On ABC, the BBC's Paul Wood called it "a bloody day in Basra" with the Sadrist Mahdi Army retaining control "of as many as seven suburbs" against a combined military-police force of 30,000. Wood confusingly called it "the biggest ever unilateral Iraqi military operation" without qualification, although he presumably meant since the collapse of the Baath Party regime in 2003, not "ever."
In Baghdad, CBS' Lara Logan had a different story.
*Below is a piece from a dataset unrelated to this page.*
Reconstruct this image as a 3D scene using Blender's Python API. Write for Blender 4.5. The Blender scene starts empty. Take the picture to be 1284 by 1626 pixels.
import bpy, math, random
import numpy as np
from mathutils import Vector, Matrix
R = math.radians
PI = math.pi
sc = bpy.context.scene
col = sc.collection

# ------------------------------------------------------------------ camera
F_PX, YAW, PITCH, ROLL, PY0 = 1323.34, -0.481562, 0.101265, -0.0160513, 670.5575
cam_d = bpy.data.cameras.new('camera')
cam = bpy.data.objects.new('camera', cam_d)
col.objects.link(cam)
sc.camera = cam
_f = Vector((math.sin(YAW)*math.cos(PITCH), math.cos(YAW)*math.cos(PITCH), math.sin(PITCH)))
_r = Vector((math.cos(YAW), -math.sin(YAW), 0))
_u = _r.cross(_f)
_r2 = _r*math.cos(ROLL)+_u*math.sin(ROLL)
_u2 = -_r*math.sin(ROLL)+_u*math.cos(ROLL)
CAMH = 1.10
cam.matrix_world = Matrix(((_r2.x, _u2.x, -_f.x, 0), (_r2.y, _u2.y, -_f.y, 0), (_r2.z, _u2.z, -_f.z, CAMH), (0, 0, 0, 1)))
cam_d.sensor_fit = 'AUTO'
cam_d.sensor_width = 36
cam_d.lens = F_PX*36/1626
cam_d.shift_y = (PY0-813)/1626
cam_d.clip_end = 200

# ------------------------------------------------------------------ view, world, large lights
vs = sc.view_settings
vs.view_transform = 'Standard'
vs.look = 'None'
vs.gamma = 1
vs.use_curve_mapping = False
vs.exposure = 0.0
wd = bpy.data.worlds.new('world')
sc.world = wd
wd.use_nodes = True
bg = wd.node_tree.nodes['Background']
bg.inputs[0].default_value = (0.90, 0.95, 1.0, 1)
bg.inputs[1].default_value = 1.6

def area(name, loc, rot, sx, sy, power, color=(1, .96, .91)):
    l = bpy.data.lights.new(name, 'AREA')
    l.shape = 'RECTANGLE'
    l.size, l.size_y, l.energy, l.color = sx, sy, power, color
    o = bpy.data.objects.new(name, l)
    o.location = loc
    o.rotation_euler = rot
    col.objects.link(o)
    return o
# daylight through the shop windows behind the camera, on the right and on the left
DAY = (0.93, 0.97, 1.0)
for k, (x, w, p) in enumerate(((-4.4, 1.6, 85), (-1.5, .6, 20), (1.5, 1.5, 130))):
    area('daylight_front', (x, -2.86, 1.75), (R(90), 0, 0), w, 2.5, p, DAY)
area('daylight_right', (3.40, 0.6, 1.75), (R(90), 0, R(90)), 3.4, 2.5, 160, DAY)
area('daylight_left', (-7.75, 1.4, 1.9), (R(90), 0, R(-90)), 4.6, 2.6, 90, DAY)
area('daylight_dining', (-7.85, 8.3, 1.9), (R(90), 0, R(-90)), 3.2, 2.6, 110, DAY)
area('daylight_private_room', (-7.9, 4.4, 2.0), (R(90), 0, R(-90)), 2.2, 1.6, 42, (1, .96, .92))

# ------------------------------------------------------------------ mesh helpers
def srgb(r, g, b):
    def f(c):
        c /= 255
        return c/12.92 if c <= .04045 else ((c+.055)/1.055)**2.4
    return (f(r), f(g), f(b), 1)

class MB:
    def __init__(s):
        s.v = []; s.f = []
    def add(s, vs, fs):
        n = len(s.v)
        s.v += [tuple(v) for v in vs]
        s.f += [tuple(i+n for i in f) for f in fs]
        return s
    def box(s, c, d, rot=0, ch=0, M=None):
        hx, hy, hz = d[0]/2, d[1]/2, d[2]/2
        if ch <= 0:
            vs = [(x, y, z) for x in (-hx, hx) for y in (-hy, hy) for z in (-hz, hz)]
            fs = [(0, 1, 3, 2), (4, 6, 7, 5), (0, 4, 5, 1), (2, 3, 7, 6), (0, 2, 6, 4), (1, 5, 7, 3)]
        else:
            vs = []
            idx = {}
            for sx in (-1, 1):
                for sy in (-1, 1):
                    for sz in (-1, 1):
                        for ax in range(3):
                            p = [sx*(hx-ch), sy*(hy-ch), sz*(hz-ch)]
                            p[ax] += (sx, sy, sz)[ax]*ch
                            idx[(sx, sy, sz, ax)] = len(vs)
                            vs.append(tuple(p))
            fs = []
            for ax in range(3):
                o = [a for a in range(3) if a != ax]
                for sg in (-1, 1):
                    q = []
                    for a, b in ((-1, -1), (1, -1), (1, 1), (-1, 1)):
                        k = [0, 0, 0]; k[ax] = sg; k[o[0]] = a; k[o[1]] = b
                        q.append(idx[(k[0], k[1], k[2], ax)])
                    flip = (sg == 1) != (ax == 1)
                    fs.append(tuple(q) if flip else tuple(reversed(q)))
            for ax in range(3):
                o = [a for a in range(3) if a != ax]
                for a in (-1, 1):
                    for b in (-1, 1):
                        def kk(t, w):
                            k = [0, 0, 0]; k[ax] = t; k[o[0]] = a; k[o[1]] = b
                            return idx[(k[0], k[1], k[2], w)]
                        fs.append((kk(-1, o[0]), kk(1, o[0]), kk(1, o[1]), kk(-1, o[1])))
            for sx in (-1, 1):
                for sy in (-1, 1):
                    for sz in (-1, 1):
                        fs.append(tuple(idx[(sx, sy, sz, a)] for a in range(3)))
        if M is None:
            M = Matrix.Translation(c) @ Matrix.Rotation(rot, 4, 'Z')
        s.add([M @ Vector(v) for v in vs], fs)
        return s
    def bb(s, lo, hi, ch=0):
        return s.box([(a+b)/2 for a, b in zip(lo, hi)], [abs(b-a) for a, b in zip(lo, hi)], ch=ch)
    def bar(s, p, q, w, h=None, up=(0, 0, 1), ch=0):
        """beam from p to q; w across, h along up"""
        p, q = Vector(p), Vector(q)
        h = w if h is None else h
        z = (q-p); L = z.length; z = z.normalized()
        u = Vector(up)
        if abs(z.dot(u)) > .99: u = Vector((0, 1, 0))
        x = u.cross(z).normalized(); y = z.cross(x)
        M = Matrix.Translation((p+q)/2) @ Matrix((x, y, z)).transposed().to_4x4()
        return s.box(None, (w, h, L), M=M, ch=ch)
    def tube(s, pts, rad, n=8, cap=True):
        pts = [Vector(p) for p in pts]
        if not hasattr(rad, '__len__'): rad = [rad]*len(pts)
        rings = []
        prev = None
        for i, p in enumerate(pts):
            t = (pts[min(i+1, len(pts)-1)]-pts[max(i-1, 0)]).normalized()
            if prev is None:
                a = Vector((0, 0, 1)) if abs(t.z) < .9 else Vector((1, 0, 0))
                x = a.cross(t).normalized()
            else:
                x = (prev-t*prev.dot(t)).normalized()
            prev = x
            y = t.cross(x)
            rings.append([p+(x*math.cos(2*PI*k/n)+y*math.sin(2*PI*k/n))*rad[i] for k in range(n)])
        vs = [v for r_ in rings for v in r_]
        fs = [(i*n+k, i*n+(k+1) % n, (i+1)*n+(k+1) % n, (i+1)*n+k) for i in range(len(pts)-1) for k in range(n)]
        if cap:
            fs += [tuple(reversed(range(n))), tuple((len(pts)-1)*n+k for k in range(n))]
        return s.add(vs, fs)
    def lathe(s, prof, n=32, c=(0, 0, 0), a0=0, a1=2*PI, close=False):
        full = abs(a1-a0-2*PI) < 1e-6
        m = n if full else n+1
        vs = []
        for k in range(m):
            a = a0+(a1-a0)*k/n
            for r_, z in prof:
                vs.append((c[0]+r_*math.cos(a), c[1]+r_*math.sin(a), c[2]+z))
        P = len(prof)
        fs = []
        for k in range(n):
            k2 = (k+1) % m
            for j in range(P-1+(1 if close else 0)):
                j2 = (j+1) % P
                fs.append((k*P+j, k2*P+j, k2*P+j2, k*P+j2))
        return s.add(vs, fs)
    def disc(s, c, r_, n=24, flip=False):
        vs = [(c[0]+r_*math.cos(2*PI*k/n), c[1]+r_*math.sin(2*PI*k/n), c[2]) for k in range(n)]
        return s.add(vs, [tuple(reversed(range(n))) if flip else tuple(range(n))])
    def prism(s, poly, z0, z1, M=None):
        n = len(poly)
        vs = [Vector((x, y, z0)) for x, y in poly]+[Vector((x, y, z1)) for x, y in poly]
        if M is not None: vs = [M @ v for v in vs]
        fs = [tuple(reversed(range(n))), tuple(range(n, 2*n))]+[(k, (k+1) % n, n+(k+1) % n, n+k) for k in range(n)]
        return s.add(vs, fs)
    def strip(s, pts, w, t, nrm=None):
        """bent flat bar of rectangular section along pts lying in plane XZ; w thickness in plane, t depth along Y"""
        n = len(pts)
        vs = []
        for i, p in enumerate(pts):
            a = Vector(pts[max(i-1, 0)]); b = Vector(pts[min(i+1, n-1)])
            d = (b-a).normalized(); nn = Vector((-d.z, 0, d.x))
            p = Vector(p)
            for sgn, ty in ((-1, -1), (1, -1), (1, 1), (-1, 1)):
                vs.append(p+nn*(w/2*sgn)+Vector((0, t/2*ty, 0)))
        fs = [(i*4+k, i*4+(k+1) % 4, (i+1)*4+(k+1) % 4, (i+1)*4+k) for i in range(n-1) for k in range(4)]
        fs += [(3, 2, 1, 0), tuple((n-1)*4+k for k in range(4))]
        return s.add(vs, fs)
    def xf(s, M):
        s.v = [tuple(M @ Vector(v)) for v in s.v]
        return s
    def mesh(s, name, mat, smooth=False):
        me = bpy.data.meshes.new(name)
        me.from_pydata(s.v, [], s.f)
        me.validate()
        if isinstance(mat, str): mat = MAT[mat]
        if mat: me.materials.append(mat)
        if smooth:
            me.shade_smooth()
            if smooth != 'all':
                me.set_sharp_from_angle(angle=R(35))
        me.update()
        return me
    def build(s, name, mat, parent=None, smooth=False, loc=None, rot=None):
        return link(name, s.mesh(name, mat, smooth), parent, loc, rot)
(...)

She sat down with Adm Gregory Smith of the US military occupation, who told her that it was not Muqtada al-Sadr's Mahdi Army that was being challenged by Prime Minister Nouri al-Maliki's government: "The militia groups that have turned away from al-Sadr have turned to Iran and depended on them for financing, equipping and the manpower necessary." Logan concluded that the Battle of Basra consisted of proxy fighting: "Neither the United States nor Iran is looking for all-out war right now but they do not seem to mind using Iraq as their battleground."
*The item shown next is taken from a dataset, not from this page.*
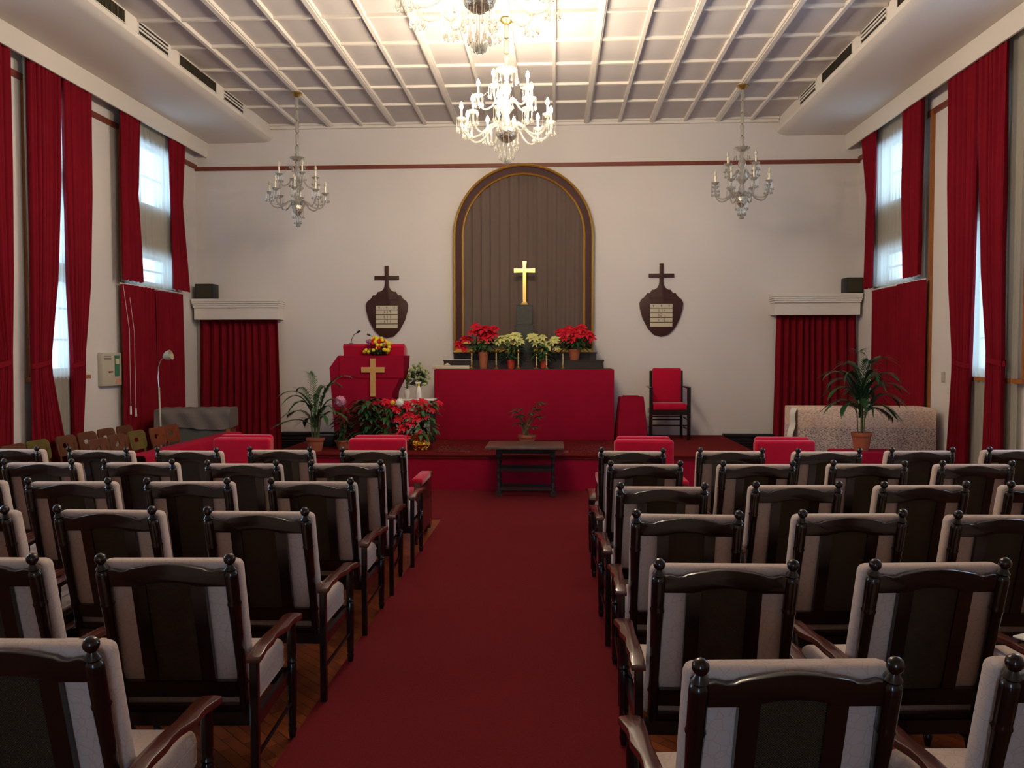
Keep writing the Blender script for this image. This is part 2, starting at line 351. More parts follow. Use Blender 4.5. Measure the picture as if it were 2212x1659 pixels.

On NBC, Ned Colt was imprecise about the Basra fighters, calling them merely "Shiite militants." He was in no doubt, however, about the political power struggle between al-Sadr and al-Maliki: in Baghdad's Sadr City, "thousands of al-Sadr supporters demonstrated demanding that the prime minister must go." A curfew has been imposed on the capital city as rockets attacked the diplomatic Green Zone. At the Pentagon, ABC's Jonathan Karl (at the tail of the Wood videostream) reported on worry about a rising tide of violence in Baghdad--up from ten daily incidents to 50--yet was skeptical that al-Sadr had yet entered the fray: "He once again told his followers that he wants a peaceful solution but that could change at any time." The mood at the Pentagon is that "if al-Sadr's ceasefire does not hold, all bets are off."